New Energy research report from Business Monitor International is now available from Fast Market Research

 

Boston, MA -- (ReleaseWire) -- 06/05/2014 -- With no domestic energy resources, Hong Kong faces the challenge of meeting growing oil and gas demand through imports alone. Having mainland China at its doorstep helps, as the outlook for Hong Kong is linked directly to that of its parent state. Hong Kong may look to import increasing amounts of electricity directly from the mainland, thereby mitigating slightly its dependence on foreign energy resources.

The main trends and developments we highlight for Hong Kong's oil and gas sector are:

- Natural gas is used primarily for power generation in Hong Kong, but gas-fired capacity should continue to grow through the medium term. Recent reports indicate that the Hong Kong government hopes to raise the proportion of gas-fired electricity to 50% by 2015. Our forecasts are for gas consumption to rise from a forecast 3.9bn cubic metres (bcm) in 2014 to 4.5bcm in 2018 and to 5.5bcm by 2023. That said, Hong Kong has also been importing increasing amounts of electricity from mainland China in an effort to decrease coal burning, and this trend will somewhat offset growth in the demand for gas.
- The Shenzhen-Hong Kong gas pipeline was commissioned in December 2012 and is now fully operational. The completion of the Hong Kong spur will help to diversify the city's gas import sources as well as improve its access to gas. The Hong Kong Branch of the Second West-East gas pipeline began to supply Hong Kong in H213.
- The rate of refined oil products demand growth and imports should match underlying GDP trends closely, and we therefore expect the expansion to be moderate over the coming years. However, a drive towards energy conservation may lead to a moderation in market expansion.
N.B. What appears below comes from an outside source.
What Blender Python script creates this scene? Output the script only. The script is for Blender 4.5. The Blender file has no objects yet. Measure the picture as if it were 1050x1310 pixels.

This implies that demand will rise from a forecasted 354,000 barrels per day (b/d) in 2014 to 439,200b/d by 2018 and to a possible 535,950b/d by 2023. All of this oil will be imported.
- The cost of refined petroleum product imports is put at USD14.0bn in 2014, rising to USD16.0bn in 2018 and to USD19.8bn by 2023. Hong Kong actually imports refined petroleum products, meaning that the total import bill is far higher than for crude alone. Natural gas imports in 2014 will cost an estimated USD1.96bn, and will total USD2.62bn by 2023. At the time of writing we assumed an OPEC basket oil price of USD101.80/bbl in 2014.